Immigrant inflow data are analyzed for the period 1991-2006 to assess any long-term trends. These data are based on special tabulations performed at CIC based on Facts and Figures.  However, these data are only available for the three cities, i.e., Halifax, Saint John’s and Charlottetown.  Detailed immigrant inflow data for the other three communities are not available due to insufficient observations.

Analyses of resident immigrant data are based on 2001 and 2006 censuses and were purchased from Statistics Canada; these data are considered separately for overall and recent immigrants. For the village of Florenceville, separate immigrant data based on the 2001 census could not be obtained because of insufficient observations. Their numbers are also small (55 in total) in the 2006 census, but their data were obtained from Statistics Canada and are interpreted with caution. The analysis of Statistics Canada data on Florenceville is combined with information gathered through consultations with officials at the Atlantic Canada Opportunities Agency and public presentations made by the Multicultural Association of Carleton County (MACC). In the case of Colchester County also, some information was gathered from the web site of the Colchester Regional Development Association (CORDA) and some through consultations. Following previous literature, the term “immigrant” is used in this study to refer to all foreign-born individuals who are permanent residents of Canada (temporary residents, such as temporary foreign workers, international students, or foreign diplomats, are not included in this definition). Those who arrived within the past five years of a census year are viewed as “recent immigrants” at the time of that census. Finally, data on total population resident in a community were obtained from the web site of Statistics Canada.

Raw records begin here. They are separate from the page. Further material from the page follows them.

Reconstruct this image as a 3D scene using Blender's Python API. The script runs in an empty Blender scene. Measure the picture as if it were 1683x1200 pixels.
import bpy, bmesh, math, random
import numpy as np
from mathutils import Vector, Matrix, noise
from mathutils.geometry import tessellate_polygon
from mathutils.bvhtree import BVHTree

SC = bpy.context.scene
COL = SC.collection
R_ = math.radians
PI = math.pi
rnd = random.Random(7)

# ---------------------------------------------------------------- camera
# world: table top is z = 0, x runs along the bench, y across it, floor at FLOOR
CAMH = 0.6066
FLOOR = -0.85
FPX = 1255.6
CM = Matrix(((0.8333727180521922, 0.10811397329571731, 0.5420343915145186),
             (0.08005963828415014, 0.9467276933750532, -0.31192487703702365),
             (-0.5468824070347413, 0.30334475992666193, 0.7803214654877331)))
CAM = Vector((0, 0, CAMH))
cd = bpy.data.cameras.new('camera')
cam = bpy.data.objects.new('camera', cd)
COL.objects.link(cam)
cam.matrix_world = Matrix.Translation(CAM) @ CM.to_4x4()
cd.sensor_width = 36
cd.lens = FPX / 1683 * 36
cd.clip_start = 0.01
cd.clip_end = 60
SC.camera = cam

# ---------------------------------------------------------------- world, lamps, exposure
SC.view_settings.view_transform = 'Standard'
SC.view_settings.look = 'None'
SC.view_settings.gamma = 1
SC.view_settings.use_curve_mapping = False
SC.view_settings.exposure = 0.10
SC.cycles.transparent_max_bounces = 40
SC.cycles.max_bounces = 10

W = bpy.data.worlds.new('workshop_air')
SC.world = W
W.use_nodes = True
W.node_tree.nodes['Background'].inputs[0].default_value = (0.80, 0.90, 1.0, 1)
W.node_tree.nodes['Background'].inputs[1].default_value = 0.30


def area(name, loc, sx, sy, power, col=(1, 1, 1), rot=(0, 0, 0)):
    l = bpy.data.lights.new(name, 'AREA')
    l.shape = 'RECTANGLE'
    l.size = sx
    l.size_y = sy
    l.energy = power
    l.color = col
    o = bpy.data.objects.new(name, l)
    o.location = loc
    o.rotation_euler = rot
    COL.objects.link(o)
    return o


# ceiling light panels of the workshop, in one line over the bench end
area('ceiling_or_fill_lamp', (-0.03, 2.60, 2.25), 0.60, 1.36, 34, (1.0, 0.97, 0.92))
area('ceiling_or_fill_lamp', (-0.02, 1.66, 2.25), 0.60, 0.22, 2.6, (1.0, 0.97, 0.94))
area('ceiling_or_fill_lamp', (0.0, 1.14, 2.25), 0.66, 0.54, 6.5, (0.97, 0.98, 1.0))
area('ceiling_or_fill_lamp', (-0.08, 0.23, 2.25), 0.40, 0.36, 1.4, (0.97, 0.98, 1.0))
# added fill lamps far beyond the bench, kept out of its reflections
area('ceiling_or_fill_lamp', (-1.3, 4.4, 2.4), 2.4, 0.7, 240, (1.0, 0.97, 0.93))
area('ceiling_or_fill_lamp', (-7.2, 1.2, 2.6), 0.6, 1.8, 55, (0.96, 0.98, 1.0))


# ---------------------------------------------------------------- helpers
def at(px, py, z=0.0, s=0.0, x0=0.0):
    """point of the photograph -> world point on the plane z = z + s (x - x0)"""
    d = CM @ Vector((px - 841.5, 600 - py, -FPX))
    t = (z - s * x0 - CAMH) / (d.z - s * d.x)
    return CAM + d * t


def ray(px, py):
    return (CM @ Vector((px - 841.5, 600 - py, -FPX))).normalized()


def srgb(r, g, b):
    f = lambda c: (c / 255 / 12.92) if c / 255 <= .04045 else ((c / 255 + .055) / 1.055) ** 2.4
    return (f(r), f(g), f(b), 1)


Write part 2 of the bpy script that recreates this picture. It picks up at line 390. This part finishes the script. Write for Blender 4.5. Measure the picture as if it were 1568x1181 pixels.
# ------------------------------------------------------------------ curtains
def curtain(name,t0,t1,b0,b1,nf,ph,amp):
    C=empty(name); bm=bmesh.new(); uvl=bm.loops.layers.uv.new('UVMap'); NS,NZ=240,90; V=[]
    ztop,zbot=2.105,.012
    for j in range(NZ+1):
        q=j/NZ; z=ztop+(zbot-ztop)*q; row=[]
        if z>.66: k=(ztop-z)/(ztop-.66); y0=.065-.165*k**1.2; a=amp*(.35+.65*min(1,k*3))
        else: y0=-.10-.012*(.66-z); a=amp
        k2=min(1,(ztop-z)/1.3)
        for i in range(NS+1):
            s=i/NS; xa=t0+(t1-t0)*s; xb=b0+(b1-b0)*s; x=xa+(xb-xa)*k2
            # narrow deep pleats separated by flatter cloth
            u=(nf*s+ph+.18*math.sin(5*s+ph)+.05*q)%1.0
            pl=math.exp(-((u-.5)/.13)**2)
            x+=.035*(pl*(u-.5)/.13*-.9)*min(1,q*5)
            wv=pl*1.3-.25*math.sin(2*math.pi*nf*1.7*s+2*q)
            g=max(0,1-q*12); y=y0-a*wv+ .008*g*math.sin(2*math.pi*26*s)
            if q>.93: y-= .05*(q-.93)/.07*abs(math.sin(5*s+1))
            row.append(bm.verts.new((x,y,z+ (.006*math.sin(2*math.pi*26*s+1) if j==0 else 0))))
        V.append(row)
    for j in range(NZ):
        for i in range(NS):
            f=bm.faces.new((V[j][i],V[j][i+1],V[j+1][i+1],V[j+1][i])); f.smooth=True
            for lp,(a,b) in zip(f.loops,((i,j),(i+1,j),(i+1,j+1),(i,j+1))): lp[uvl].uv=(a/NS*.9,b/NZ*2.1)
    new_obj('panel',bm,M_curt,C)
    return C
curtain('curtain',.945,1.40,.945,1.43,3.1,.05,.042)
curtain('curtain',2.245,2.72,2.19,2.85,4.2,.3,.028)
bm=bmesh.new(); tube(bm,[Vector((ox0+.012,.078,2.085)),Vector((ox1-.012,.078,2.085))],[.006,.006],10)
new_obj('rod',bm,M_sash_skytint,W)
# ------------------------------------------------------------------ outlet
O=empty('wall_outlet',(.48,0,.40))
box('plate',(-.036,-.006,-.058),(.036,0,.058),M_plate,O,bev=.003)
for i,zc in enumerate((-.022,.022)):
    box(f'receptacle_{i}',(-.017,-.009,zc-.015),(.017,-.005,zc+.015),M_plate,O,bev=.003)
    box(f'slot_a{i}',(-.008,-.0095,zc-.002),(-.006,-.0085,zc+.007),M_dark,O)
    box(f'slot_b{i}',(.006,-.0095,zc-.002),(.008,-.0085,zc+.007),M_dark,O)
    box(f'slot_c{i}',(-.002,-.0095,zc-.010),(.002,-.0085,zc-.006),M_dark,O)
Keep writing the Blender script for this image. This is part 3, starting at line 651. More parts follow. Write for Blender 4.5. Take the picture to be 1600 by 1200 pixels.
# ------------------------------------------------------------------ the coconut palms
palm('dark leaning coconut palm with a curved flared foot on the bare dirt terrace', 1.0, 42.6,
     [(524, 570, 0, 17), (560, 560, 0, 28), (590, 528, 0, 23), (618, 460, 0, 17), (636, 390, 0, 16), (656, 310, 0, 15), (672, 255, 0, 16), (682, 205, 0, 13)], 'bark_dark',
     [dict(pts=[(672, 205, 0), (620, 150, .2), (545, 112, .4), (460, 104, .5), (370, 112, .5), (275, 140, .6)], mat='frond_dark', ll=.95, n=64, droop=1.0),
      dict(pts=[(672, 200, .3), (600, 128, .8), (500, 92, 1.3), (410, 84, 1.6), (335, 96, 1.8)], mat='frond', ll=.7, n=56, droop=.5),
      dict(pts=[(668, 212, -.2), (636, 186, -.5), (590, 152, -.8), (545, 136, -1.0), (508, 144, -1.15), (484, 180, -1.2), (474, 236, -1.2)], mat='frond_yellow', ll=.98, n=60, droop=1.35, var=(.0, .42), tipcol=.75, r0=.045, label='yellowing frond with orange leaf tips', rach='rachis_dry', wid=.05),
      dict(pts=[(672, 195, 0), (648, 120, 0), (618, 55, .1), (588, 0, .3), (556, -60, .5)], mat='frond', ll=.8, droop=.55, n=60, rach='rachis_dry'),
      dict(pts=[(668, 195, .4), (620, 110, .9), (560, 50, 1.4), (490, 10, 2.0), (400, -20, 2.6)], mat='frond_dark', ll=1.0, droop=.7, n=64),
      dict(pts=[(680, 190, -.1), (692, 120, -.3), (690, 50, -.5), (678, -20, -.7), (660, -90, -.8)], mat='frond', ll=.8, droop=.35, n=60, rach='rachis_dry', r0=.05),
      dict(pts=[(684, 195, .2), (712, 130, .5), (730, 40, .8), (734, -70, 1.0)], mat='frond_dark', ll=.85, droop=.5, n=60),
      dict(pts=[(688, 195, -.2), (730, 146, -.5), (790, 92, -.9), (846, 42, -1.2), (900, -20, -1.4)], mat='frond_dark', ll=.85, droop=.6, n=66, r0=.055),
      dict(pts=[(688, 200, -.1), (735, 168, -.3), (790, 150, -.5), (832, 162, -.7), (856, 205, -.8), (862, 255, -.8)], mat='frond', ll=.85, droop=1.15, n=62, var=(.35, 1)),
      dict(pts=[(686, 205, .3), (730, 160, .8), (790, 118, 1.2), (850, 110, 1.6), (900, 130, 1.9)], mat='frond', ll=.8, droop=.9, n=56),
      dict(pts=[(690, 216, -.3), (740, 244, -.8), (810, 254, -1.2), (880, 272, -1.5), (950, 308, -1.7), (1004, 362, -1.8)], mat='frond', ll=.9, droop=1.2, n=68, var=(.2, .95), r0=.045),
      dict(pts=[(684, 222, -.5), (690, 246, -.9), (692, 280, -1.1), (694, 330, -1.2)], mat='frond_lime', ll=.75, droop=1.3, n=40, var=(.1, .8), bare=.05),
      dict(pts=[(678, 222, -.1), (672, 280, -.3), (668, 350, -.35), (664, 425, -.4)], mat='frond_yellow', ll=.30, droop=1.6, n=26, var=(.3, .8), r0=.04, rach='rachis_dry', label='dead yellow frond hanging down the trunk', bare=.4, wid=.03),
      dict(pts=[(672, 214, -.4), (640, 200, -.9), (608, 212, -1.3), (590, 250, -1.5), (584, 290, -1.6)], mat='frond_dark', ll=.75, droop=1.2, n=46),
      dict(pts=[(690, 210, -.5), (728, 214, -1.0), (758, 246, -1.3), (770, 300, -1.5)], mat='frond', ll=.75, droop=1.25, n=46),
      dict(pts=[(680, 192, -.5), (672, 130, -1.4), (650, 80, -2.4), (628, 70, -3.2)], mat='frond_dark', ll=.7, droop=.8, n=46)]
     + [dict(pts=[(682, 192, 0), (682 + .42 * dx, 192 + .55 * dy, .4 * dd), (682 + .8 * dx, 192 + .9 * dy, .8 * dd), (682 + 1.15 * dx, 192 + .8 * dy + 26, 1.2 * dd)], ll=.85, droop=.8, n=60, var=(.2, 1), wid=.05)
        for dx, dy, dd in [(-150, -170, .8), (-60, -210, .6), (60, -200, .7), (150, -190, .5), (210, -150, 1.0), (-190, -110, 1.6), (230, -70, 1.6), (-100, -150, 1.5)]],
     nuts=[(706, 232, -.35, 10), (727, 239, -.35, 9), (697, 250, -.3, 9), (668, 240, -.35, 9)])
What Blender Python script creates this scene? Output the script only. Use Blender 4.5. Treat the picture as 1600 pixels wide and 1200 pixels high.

The report is divided into two sections and subsections. The next section, Section 2, presents some general trends of immigrant inflows in the region and in the cities of Halifax, Saint John’s and Charlottetown. Some data on inflow of international students in these cities are also analyzed since international students are viewed as potential skilled immigrants in recent policy initiatives to expand the region’s immigrant population. Detailed analyses of demographic and socioeconomic profiles of resident immigrant and total populations in all six communities are provided in Section 3.